Willits elaborate, “The AI director does a really good job, because you’re a Primaris Space Marine! So you’re a beacon of death, but there are times when you’re like, I’m going to get fucked, then you somehow pull through. Alongside that, the team worked so hard on everything from the quick melee, to the strikes, to the grabs. It’s so hard to do a shooter, as I would know, but even harder than a shooter is a melee game. People don’t realise that. The iteration, trial and error…”
“That’s what the team was working on first. Titus was walking around in a grey box, and we were like nope, nope, nope. Then we’d go to Games Workshop and they’d be like nope, nope, nope. It was just a lot of effort to balance that.”

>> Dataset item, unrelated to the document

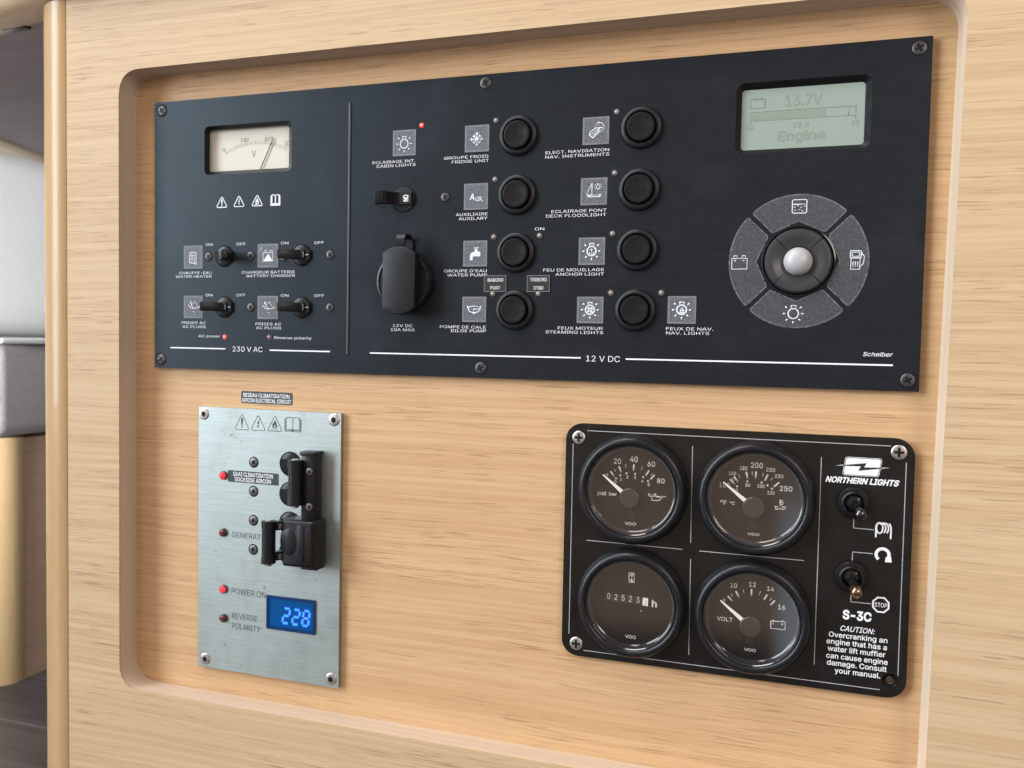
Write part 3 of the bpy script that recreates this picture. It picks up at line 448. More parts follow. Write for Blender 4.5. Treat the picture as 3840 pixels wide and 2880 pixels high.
# printed legends of the big panel: (words, left, right, baseline, capital height) in millimetres
TEXT_MAIN = [
    [('ON', 36.5, 41.3, -85.3, 1.48)],
    [('OFF', 57.7, 63.9, -85.4, 1.48)],
    [('ON', 87.5, 92.4, -85.4, 1.48)],
    [('OFF', 109.1, 115.2, -85.6, 1.48)],
    [('CHAUFFE-EAU', 17.8, 40.7, -101.7, 1.48), ('WATER HEATER', 15.2, 40.7, -103.8, 1.48)],
    [('CHARGEUR BATTERIE', 61.5, 96.8, -101.7, 1.48), ('BATTERY CHARGER', 64.8, 96.8, -103.8, 1.48)],
    [('ON', 36.5, 41.4, -114.8, 1.48)],
    [('OFF', 57.9, 64.1, -114.8, 1.48)],
    [('ON', 87.8, 92.7, -115.0, 1.48)],
    [('OFF', 109.4, 115.6, -115.1, 1.48)],
    [('PRISES AC', 19.6, 36.6, -131.1, 1.48), ('AC PLUGS', 20.1, 36.6, -133.4, 1.48)],
    [('PRISES AC', 71.0, 88.0, -131.3, 1.48), ('AC PLUGS', 71.3, 88.0, -133.5, 1.48)],
    [('AC power', 31.5, 46.7, -138.8, 1.48)],
    [('Reverse polarity', 83.5, 107.9, -139.0, 1.48)],
    [('230 V AC', 55.5, 75.7, -146.7, 2.9)],
    [('ECLAIRAGE INT.', 144.9, 170.3, -43.1, 1.48), ('CABIN LIGHTS', 147.4, 170.5, -45.2, 1.48)],
    [('GROUPE FROID', 187.1, 211.9, -42.8, 1.48), ('FRIDGE UNIT', 191.5, 212.3, -45.0, 1.48)],
    [('AUXILIAIRE', 194.2, 212.0, -72.6, 1.48), ('AUXILARY', 195.9, 212.0, -74.8, 1.48)],
    [('ON', 238.0, 243.0, -81.1, 1.48)],
    [("GROUPE D'EAU", 188.1, 212.2, -102.1, 1.48), ('WATER PUMP', 189.9, 212.4, -104.3, 1.48)],
    [('12V DC', 158.3, 170.1, -131.3, 1.48), ('10A MAX', 157.1, 171.5, -133.5, 1.48)],
    [('POMPE DE CALE', 186.1, 212.2, -131.6, 1.48), ('BILGE PUMP', 192.6, 212.3, -133.6, 1.48)],
    [('ELECT. NAVIGATION', 242.9, 275.7, -42.8, 1.48), ('NAV. INSTRUMENTS', 242.8, 275.8, -45.0, 1.48)],
    [('ECLAIRAGE PONT', 246.6, 275.1, -72.6, 1.48), ('DECK FLOODLIGHT', 243.8, 275.0, -74.8, 1.48)],
    [('FEU DE MOUILLAGE', 243.0, 274.5, -102.1, 1.48), ('ANCHOR LIGHT', 249.5, 274.6, -104.3, 1.48)],
    [('FEUX MOTEUR', 251.3, 274.6, -131.5, 1.48), ('STEAMING LIGHTS', 244.9, 274.8, -133.6, 1.48)],
    [('FEUX DE NAV.', 306.2, 328.8, -131.2, 1.48), ('NAV. LIGHTS', 306.3, 326.9, -133.3, 1.48)],
    [('12 V DC', 266.4, 283.7, -147.4, 2.9)],
]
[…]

That’s the gameplay, the feel and fun of a game, but the same is true of the aesthetics of the game. Perhaps moreso, as Willits charged into anecdotes on the process of designing a space marine and getting it approved by Games Workshop. “It was an insane amount of work. Because every, single, insignia, had to be correct. Everything had to be approved. Games Workshop has a whole dedicated system where you upload things, then they go through it with the right person, then they check a box and it goes back to you. If they didn’t have a dedicated system, oh my god.”
“And you know how 40k fans are. If you screw up an insignia? This game sucks! Even the way the enemies reacted we had to adjust and tweak. We had to make them fun and accessible in the video game, but they had to act the way they would in the actual game. There were certain things we did that we had to slightly adjust, like spawning in other creatures.”
“There’s a rule where the Thousand Sons can’t summon demons from the warp, or something like that. But it’s a video game, so we needed to spawn them in somehow. [Here I interject to say only sorcerers can summon demons, not regular dusty Rubic marines]. “Yes, yes! If you didn’t have a sorcerer on the battlefield you couldn’t summon guys from the warp, so it was like mental gymnastics.”
The payoff for all this effort is clear though, even with a fleeting session playing the game on the Gamescom show floor. It’s a Warhammer game fans should be clamouring for. In fact, they’re already clamouring, the fans already know. As for the team, Willits states it’s Saber’s best game yet. “The team loves this game. It’s their magnum opus. Most of the leads made World War Z – like 25 million people played that game – but this game is a whole new level for them. They worked so hard, and I hope people grasp it.”